* **Data extract**:

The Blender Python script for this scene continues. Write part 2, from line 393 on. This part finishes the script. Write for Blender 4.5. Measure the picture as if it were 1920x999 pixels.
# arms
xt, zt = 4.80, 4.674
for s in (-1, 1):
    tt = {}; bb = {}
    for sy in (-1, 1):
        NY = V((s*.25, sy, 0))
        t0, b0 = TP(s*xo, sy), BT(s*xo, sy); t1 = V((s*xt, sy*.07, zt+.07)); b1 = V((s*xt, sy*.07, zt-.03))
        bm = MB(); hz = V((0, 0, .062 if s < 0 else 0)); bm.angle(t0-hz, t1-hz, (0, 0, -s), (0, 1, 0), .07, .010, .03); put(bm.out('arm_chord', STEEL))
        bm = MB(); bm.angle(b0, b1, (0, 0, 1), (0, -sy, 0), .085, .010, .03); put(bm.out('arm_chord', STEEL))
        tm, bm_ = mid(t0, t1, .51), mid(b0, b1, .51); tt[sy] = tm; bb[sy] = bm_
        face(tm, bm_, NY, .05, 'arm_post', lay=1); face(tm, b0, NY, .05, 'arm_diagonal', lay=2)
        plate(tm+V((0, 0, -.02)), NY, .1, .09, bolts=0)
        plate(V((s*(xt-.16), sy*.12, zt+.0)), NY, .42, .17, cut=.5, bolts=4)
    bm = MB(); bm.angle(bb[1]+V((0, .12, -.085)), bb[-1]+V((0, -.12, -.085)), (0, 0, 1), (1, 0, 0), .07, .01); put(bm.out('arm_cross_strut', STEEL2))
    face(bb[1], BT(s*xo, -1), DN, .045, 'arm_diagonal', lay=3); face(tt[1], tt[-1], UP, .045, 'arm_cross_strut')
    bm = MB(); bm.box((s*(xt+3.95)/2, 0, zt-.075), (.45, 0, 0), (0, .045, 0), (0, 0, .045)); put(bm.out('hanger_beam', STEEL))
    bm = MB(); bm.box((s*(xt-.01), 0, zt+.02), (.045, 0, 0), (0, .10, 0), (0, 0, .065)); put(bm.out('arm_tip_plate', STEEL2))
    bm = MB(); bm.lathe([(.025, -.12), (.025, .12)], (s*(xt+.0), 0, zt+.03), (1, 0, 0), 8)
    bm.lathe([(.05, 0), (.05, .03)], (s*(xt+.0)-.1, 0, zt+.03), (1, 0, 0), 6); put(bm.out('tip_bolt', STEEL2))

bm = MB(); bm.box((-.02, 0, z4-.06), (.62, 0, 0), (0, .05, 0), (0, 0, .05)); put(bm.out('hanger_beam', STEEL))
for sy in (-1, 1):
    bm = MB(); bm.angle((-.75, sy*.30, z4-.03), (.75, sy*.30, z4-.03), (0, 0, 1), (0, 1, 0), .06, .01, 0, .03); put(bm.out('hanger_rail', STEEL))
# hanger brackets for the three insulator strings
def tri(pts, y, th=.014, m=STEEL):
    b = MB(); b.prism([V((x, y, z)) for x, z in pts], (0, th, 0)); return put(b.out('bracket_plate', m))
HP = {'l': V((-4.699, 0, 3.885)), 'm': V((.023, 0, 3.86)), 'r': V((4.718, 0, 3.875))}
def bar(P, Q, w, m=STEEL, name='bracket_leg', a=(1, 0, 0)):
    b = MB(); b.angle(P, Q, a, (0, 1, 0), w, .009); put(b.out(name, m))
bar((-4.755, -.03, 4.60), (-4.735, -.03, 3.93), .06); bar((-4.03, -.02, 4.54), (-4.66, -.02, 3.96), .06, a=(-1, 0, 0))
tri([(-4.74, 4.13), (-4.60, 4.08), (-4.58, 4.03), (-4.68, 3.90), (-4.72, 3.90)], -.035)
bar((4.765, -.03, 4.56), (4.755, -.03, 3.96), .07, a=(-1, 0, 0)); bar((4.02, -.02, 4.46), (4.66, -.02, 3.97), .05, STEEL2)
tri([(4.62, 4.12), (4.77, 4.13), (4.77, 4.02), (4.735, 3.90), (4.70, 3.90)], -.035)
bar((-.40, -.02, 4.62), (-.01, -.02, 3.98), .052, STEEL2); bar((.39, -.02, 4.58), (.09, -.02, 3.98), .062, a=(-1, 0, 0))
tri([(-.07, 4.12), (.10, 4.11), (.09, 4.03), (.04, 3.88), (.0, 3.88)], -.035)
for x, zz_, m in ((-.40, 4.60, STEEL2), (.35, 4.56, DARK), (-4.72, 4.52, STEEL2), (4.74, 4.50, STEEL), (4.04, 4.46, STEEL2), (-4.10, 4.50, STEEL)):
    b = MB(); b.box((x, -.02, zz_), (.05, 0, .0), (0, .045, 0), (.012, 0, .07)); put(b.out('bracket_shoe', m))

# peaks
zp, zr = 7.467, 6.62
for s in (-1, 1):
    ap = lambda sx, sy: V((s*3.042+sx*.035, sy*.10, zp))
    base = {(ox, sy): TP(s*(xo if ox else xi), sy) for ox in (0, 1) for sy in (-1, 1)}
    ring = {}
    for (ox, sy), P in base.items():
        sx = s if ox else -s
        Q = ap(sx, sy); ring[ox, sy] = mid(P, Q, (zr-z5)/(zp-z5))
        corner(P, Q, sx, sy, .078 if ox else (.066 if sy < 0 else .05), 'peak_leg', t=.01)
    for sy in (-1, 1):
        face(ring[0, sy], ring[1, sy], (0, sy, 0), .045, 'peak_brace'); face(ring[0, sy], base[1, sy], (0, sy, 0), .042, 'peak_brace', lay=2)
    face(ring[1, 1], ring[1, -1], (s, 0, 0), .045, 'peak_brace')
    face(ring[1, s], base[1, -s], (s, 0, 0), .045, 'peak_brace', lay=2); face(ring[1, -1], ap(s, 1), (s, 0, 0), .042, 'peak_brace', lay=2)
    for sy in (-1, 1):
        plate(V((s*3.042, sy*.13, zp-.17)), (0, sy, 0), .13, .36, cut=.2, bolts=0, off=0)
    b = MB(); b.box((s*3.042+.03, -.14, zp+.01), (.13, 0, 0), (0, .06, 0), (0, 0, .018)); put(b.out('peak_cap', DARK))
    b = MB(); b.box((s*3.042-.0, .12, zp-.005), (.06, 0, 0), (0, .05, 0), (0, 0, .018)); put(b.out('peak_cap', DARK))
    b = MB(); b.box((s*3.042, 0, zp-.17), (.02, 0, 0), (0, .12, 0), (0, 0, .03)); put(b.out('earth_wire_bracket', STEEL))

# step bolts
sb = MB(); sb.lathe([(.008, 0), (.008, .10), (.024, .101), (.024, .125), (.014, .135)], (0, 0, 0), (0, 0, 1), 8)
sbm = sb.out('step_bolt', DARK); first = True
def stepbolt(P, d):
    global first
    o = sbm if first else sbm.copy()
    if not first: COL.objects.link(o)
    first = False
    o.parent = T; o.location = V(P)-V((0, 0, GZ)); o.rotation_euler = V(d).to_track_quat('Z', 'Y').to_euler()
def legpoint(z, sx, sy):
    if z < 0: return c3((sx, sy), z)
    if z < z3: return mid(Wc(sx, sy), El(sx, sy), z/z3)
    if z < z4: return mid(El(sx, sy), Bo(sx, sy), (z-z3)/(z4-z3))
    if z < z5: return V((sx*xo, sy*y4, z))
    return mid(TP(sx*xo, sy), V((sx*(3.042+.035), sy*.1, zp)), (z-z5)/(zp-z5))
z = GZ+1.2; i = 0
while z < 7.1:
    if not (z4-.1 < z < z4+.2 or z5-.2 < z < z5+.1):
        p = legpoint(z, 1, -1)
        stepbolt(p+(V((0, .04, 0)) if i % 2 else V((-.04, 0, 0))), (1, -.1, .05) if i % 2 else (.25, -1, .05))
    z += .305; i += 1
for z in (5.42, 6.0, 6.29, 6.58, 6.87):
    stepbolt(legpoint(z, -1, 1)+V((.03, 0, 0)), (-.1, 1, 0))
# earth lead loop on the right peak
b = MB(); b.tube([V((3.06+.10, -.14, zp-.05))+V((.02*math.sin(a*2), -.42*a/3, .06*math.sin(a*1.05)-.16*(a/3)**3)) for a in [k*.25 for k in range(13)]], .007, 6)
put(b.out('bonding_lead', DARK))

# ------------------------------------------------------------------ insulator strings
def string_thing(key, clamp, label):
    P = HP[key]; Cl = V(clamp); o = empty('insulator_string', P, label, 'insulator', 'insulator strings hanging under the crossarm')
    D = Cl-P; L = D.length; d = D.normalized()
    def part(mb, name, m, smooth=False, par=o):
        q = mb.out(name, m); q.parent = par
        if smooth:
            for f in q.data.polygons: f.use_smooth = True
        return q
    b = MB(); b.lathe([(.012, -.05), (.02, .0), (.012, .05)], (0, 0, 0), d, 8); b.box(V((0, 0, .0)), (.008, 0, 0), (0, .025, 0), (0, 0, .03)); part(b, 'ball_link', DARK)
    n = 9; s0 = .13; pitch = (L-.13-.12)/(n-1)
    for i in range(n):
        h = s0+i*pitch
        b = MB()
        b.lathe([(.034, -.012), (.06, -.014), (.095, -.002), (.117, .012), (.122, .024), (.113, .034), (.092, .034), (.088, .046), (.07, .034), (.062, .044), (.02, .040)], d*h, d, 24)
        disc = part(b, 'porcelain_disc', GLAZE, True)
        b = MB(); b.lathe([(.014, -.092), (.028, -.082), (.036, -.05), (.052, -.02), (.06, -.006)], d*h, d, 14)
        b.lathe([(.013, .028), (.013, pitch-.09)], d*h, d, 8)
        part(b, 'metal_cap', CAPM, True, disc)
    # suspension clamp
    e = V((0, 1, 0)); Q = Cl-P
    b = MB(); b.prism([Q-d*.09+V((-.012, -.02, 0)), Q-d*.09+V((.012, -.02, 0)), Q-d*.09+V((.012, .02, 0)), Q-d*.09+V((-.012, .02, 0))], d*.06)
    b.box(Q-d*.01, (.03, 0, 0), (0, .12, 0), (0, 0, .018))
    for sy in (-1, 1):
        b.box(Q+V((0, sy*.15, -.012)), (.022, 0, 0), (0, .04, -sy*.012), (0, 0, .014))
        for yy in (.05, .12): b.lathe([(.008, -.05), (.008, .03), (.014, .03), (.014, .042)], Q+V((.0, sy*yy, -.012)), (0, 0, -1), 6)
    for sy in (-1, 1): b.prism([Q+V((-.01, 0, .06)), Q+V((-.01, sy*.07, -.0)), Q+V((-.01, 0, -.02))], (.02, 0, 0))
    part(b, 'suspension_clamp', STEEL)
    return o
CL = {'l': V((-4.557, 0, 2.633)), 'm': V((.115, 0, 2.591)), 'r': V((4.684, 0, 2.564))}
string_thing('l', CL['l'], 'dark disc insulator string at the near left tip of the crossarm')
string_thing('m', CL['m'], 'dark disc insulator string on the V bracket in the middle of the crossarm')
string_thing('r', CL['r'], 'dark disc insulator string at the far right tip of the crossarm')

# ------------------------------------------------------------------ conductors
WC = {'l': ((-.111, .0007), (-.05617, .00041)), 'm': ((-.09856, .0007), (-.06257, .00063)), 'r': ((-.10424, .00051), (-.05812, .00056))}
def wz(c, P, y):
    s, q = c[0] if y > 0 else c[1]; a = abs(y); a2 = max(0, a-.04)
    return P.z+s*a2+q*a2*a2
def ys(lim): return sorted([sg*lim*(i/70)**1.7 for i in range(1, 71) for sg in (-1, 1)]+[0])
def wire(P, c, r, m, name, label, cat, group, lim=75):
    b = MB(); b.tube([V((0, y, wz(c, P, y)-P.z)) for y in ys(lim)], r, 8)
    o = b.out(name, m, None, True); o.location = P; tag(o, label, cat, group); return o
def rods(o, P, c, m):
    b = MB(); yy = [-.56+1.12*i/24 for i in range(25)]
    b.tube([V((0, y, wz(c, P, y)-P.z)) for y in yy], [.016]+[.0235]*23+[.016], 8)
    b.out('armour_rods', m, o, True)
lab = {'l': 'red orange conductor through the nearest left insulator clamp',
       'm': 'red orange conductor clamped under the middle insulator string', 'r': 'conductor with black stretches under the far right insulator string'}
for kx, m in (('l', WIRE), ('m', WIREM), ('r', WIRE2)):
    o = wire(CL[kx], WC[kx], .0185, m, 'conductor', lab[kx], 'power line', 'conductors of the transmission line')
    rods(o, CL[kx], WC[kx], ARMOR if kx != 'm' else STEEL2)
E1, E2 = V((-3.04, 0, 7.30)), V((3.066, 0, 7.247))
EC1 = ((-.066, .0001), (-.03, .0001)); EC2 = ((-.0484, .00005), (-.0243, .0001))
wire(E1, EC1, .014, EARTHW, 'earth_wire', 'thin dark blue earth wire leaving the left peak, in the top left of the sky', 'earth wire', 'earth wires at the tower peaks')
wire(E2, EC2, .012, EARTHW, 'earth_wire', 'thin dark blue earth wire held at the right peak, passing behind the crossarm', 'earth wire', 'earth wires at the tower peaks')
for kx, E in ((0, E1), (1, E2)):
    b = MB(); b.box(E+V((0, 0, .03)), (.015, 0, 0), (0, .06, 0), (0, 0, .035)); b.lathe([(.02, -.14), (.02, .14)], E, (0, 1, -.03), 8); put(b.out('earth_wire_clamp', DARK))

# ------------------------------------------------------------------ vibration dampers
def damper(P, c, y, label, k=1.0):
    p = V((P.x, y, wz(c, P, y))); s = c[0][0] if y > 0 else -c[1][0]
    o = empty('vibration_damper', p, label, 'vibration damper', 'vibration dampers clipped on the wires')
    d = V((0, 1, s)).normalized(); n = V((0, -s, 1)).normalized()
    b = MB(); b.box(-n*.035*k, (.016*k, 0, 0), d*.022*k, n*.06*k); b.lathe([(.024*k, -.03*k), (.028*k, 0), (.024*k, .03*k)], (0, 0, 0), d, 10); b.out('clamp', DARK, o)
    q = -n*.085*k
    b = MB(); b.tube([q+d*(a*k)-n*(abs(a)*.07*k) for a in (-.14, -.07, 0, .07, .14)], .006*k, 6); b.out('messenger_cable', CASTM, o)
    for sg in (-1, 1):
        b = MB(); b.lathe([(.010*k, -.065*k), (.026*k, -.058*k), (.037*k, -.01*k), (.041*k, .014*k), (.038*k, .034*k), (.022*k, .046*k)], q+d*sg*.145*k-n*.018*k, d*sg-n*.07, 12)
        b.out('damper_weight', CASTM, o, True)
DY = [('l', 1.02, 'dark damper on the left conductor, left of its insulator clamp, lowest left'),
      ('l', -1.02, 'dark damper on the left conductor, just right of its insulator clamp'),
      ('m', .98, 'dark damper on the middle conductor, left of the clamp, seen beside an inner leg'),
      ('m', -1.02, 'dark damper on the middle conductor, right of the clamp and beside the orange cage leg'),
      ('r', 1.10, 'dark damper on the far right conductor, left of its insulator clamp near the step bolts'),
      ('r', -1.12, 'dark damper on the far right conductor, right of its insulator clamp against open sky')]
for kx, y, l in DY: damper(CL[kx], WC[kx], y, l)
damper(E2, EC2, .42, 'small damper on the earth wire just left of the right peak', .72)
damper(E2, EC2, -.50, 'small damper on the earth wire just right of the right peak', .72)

* **Required task**:
Quote the listing word for word from its first line through the line in which "6); put(bm.out('tip_bolt', STEEL2))" appears.

* **The reply**:
The Blender Python script for this scene continues. Write part 2, from line 393 on. This part finishes the script. Write for Blender 4.5. Measure the picture as if it were 1920x999 pixels.
# arms
xt, zt = 4.80, 4.674
for s in (-1, 1):
    tt = {}; bb = {}
    for sy in (-1, 1):
        NY = V((s*.25, sy, 0))
        t0, b0 = TP(s*xo, sy), BT(s*xo, sy); t1 = V((s*xt, sy*.07, zt+.07)); b1 = V((s*xt, sy*.07, zt-.03))
        bm = MB(); hz = V((0, 0, .062 if s < 0 else 0)); bm.angle(t0-hz, t1-hz, (0, 0, -s), (0, 1, 0), .07, .010, .03); put(bm.out('arm_chord', STEEL))
        bm = MB(); bm.angle(b0, b1, (0, 0, 1), (0, -sy, 0), .085, .010, .03); put(bm.out('arm_chord', STEEL))
        tm, bm_ = mid(t0, t1, .51), mid(b0, b1, .51); tt[sy] = tm; bb[sy] = bm_
        face(tm, bm_, NY, .05, 'arm_post', lay=1); face(tm, b0, NY, .05, 'arm_diagonal', lay=2)
        plate(tm+V((0, 0, -.02)), NY, .1, .09, bolts=0)
        plate(V((s*(xt-.16), sy*.12, zt+.0)), NY, .42, .17, cut=.5, bolts=4)
    bm = MB(); bm.angle(bb[1]+V((0, .12, -.085)), bb[-1]+V((0, -.12, -.085)), (0, 0, 1), (1, 0, 0), .07, .01); put(bm.out('arm_cross_strut', STEEL2))
    face(bb[1], BT(s*xo, -1), DN, .045, 'arm_diagonal', lay=3); face(tt[1], tt[-1], UP, .045, 'arm_cross_strut')
    bm = MB(); bm.box((s*(xt+3.95)/2, 0, zt-.075), (.45, 0, 0), (0, .045, 0), (0, 0, .045)); put(bm.out('hanger_beam', STEEL))
    bm = MB(); bm.box((s*(xt-.01), 0, zt+.02), (.045, 0, 0), (0, .10, 0), (0, 0, .065)); put(bm.out('arm_tip_plate', STEEL2))
    bm = MB(); bm.lathe([(.025, -.12), (.025, .12)], (s*(xt+.0), 0, zt+.03), (1, 0, 0), 8)
    bm.lathe([(.05, 0), (.05, .03)], (s*(xt+.0)-.1, 0, zt+.03), (1, 0, 0), 6); put(bm.out('tip_bolt', STEEL2))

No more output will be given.